Directions for this task. What number of lines in the material contain the word "scene"? Give that number alone.

Information shown.
━━━━━━━━

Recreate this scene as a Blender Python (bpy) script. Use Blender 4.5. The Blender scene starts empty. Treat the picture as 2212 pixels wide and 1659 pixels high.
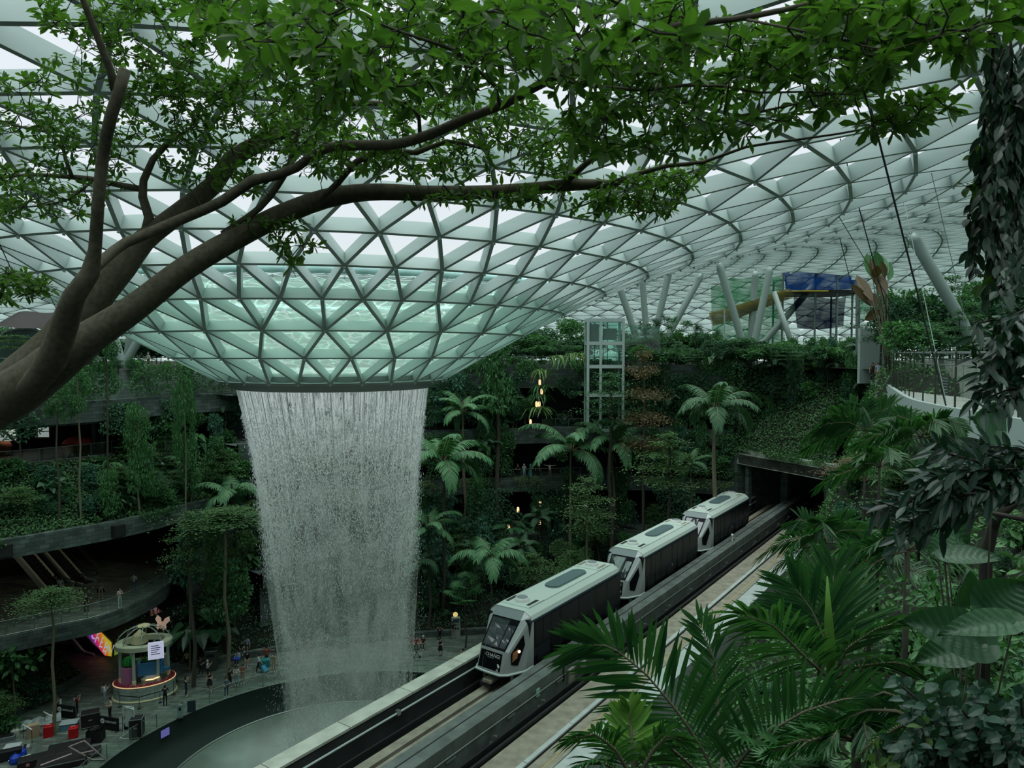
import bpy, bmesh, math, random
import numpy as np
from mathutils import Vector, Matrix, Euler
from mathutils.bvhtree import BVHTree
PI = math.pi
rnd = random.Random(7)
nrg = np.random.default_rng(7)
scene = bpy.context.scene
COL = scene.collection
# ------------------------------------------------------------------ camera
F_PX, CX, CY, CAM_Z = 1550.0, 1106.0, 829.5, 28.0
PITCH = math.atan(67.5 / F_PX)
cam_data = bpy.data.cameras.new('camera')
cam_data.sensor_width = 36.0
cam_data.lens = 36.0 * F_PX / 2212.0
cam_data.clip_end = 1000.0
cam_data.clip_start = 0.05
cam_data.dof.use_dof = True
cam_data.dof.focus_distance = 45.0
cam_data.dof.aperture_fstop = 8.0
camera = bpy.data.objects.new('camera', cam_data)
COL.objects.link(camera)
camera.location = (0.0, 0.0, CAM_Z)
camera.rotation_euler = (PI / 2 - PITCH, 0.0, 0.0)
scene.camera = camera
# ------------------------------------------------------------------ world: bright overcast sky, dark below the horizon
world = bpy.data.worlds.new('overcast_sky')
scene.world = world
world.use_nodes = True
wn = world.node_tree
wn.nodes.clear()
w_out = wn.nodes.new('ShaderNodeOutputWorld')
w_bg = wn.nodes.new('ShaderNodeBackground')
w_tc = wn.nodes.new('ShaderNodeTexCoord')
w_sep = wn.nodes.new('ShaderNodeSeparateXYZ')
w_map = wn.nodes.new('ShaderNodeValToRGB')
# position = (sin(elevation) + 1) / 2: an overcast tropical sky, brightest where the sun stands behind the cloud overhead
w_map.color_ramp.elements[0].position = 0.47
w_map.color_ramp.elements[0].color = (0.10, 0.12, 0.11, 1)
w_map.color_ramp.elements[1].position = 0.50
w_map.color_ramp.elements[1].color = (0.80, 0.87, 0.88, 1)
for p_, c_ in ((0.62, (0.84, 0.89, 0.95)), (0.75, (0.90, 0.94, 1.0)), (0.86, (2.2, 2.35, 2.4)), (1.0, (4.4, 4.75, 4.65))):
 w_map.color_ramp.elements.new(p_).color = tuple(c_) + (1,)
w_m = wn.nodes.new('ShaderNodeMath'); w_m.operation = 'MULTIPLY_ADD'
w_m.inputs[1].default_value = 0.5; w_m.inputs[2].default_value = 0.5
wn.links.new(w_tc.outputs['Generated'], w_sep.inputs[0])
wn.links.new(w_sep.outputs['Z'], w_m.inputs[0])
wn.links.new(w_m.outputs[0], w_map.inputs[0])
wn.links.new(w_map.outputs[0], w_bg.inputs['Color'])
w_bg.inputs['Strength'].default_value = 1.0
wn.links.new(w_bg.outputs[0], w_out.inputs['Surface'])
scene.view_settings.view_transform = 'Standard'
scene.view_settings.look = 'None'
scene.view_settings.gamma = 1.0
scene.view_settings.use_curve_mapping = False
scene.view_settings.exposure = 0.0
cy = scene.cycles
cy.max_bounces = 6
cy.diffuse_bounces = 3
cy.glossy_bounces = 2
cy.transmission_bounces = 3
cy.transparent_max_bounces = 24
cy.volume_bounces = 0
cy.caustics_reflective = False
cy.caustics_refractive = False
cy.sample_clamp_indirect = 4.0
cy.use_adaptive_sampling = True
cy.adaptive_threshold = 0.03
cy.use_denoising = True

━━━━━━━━

Response below. 11